Tuesday, April 30, 2019
7:30pm Pacific Time
KQED Broadcast: 06/30/2019, 07/02/2019, 07/03/2019

This event appeared in the series
Conversations on Science & the Future

We've made a recording of this event free to all. Please support our institution and these productions by making a tax-deductible contribution.

Bill McKibben is an author, environmentalist, activist, and the co-founder of 350.org, the first planet-wide, grassroots climate change movement. His first book,The End of Nature, is considered the first book about climate change written for a general readership. McKibben has been awarded the Right Livelihood Prize, The Gandhi Prize, a fellowship from the American Academy of Arts and Sciences, and has a species of woodland gnat (Megophthalmidia mckibbeni) named in his honor. A former staff writer for The New Yorker, McKibben regularly contributes to The New York Review of Books, National Geographic, and Rolling Stone, and teaches at Middlebury College. His forthcoming debut novel, Radio Free Vermont, follows a band of Vermont patriots who decide that their state might be better off as its own republic.

Mustafa Santiago Ali is the senior vice president of Climate, Environmental Justice & Community Revitalization for the Hip Hop Caucus, a national non-profit organization that brings together members of the Hip Hop community to enact political change.
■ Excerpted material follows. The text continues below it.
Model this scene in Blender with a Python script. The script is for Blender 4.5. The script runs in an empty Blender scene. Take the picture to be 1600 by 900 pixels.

Before joining the Hip Hop Caucus, Ali worked for twenty-four years at the U.S. Environmental Protection Agency, most recently as a Senior Advisor for Environmental Justice and Community Revitalization. His work focuses on cases of social and environmental justice, and brings a holistic approach to the revitalization of vulnerable communities. A renowned speaker, policy maker, community liaison, trainer, and facilitator, Mustafa Santiago Ali has worked with over 500 domestic and international communities to improve people’s lives by addressing environmental, health, and economic justice issues.

May Boeve is the Executive Director of 350.org, an international climate change campaign. She has been active in the climate movement since her days at Middlebury College. In 2006, she co-founded and led the Step It Up 2007 campaign, which brought together communities from 1,400 places for a National Day of Climate Action. Four years later, Boeve, a self-proclaimed activist, was handcuffed and arrested in front of the White House while protesting the Keystone XL pipeline. Through it all she has maintained her commitment to fighting for what’s right and in 2015, Time Magazine recognized her, as a “Next Generation Leader.” Boeve is a tireless advocate and is the co-author of the book Fight Global Warming Now.